U.S. Transportation Secretary Sean P. Duffy has done what local leaders have been dodging: he ordered the Federal Transit Administration (FTA) to open a formal review of Atlanta’s MARTA after a deadly, senseless attack on a train. The probe is not a press release exercise. The FTA gave MARTA just 15 days to hand over detailed crime data, security spending records, and safety plans. This is about transit safety, accountability, and whether riders can trust the system that moves a major city.

FTA launches review of MARTA — the facts

The FTA review will probe MARTA’s security spending, crime-mitigation plans, and historical data to see if “systemic conditions” put riders and workers at risk. Secretary Duffy’s move follows two violent incidents on MARTA property, including the brutal killing of Margaret Swan, a 66‑year‑old great‑grandmother who was stabbed roughly 18–20 times while riding a train. Federal prosecutors have charged John Elijah Matthews with committing an act of violence on a mass transportation system; the U.S. Attorney in Atlanta has said the public deserves to travel without fear, and the FBI’s Special Agent in Charge has underscored the case’s impact on everyday commuters.

What the FTA wants — and what it can do

The agency demanded a full accounting: crime and fare‑evasion data, plans to prevent attacks, and a line‑by‑line breakdown of security and safety spending for the current and planned fiscal years. The Department of Transportation points to elevated rates of “personal security events” on MARTA — roughly twice the national average overall and about three‑and‑a‑half times the national average on rail lines — to justify the review. If MARTA’s records don’t show adequate protections, the FTA can impose conditions on federal grants and force real changes, not slogans. That 15‑day clock is real; federal oversight is not optional when safety is on the line.
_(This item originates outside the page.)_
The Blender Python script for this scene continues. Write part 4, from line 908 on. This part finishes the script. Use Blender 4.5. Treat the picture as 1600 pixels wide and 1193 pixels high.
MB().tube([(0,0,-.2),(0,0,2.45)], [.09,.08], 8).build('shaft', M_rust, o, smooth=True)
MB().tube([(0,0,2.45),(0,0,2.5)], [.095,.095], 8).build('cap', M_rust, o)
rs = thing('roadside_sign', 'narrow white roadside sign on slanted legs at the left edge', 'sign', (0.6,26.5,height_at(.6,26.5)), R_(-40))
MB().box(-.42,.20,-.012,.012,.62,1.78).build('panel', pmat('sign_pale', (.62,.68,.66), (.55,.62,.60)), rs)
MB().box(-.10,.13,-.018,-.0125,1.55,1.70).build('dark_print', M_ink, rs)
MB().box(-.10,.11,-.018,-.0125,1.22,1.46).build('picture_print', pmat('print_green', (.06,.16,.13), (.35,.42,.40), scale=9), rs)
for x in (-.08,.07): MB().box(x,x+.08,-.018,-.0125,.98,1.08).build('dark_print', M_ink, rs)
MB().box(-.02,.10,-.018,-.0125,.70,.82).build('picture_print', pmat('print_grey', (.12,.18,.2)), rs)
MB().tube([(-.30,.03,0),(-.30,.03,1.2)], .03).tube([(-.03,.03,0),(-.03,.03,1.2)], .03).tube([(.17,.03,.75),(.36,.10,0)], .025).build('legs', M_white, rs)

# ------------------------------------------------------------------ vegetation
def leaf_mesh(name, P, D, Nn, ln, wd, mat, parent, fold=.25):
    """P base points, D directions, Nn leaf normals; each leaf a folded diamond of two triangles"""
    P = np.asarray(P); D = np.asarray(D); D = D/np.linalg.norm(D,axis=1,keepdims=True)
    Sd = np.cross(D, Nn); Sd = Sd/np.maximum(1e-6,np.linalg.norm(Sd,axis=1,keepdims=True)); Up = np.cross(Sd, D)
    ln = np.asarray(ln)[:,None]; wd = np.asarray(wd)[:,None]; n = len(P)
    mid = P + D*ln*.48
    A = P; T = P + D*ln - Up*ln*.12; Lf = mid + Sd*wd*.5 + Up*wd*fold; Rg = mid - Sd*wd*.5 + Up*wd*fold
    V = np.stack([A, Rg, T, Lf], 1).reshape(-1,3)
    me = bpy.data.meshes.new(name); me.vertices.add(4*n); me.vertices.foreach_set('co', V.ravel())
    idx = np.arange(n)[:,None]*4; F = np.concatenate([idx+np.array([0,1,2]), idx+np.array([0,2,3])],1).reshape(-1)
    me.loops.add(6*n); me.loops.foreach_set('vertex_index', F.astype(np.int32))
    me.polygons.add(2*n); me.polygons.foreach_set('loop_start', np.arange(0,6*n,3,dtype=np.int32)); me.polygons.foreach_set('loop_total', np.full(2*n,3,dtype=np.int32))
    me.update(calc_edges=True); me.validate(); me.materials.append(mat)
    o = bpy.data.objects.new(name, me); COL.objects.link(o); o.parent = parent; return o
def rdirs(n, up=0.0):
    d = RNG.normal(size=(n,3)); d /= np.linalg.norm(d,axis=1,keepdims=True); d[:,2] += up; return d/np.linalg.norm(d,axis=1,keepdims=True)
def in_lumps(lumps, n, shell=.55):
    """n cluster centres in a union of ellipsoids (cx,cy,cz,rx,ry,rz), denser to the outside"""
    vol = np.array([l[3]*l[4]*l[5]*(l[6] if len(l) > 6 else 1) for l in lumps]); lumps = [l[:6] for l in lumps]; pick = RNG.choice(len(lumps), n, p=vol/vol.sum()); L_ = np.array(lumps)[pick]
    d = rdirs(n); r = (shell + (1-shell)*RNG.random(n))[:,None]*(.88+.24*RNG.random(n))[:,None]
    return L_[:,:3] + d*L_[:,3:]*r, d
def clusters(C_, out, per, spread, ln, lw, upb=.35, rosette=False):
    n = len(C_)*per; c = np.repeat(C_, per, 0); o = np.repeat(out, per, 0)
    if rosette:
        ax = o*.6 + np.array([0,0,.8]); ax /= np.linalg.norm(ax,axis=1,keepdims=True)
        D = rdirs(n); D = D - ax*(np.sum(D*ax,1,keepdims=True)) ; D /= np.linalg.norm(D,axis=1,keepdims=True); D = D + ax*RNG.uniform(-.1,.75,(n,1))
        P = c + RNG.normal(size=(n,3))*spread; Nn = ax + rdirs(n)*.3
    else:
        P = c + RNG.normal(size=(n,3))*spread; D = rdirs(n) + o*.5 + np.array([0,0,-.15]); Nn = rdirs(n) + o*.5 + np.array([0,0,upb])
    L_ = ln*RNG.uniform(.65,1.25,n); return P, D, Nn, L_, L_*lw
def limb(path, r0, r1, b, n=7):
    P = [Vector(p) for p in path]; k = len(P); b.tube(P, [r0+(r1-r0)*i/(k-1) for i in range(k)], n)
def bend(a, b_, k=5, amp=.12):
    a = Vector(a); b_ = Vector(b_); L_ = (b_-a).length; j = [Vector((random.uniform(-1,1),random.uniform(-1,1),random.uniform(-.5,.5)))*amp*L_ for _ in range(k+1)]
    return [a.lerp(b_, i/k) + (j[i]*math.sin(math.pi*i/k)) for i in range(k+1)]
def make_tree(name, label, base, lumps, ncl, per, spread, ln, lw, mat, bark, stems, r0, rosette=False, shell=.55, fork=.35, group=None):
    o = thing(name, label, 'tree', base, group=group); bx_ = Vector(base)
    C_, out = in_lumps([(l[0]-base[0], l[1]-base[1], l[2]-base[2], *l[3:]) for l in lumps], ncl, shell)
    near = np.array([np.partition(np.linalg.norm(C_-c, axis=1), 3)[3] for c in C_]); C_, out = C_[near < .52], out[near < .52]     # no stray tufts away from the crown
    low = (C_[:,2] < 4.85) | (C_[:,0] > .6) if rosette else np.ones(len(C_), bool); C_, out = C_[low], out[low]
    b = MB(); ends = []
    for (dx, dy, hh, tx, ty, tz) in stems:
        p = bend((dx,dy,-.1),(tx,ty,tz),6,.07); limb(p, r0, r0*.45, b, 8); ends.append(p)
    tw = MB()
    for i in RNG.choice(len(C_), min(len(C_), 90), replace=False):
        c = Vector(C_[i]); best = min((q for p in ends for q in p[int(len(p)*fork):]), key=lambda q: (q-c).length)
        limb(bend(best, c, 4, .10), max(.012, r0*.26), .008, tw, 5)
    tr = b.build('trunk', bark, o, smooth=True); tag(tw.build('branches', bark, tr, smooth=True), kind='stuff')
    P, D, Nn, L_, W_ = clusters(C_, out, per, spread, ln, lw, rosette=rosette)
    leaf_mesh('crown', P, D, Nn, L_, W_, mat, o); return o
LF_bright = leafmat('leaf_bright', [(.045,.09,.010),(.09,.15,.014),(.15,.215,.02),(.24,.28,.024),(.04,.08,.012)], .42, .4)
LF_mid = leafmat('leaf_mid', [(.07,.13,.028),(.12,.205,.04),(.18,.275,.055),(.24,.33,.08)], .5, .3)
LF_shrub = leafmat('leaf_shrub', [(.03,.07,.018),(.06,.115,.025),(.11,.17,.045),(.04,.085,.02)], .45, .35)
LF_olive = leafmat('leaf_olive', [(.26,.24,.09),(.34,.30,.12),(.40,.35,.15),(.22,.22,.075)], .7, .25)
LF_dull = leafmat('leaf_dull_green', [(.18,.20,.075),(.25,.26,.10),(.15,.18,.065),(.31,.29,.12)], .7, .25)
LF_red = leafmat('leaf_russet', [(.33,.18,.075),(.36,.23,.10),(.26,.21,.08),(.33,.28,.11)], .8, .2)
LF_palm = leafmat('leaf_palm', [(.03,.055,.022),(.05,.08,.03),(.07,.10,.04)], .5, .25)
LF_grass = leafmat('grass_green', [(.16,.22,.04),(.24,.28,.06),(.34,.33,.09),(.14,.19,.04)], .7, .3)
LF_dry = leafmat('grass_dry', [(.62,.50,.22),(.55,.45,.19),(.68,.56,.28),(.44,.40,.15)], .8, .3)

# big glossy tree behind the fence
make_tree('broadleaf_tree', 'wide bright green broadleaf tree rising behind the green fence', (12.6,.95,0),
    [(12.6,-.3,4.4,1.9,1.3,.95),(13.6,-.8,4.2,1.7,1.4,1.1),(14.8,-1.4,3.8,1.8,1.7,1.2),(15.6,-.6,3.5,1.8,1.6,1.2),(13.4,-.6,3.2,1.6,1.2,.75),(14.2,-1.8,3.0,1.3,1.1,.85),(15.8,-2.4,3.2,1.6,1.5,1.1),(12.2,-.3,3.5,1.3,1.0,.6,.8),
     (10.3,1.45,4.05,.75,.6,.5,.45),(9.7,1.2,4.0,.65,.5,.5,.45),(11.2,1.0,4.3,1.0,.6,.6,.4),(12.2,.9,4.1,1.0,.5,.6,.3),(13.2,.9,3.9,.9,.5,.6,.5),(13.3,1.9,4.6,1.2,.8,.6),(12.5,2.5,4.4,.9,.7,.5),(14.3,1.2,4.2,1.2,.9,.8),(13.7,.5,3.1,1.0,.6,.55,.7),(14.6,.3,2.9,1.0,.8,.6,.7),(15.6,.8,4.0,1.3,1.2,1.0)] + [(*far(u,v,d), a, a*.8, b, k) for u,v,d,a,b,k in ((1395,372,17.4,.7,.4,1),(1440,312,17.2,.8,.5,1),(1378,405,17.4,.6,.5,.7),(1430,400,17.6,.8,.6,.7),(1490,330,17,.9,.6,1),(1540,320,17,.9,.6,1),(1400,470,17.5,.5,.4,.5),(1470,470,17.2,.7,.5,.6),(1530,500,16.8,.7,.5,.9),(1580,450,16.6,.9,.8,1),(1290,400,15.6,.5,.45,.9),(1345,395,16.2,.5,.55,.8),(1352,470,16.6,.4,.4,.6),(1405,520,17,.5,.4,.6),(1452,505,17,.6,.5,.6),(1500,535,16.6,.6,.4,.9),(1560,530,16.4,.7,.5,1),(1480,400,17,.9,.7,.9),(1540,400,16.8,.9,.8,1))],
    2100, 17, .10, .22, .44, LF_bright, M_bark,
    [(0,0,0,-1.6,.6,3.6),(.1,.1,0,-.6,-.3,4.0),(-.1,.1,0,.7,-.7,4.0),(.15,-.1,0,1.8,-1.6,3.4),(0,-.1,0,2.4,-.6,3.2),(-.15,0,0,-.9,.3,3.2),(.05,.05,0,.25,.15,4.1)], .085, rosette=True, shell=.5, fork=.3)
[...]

Numbers, excuses, and the need for accountability

MARTA leaders and some local outlets say certain Part I crime counts have fallen in recent years and point to stepped‑up security for the upcoming World Cup. Fine — numbers can be framed any way you like. But surveillance video of a passenger murdered on a train is a different kind of fact. Promising “stepped‑up” security after an outrage is like putting a Band‑Aid on a broken bone. The city and MARTA need transparent answers: where is the money going, why are rail riders more at risk, and what immediate steps will protect people who use transit every day?

Secretary Duffy’s intervention is the right kind of pressure. Families like Margaret Swan’s deserve more than condolences — they deserve systems that prevent this kind of horror. If local leaders won’t clean up transit safety now, the federal government must step in, demand the records, and hold MARTA to account. Atlanta’s transit system can’t be a warning to the rest of the country — it must become a model of real safety, not just PR. Riders and visitors alike should be able to use public transit without fear, and that standard can’t wait.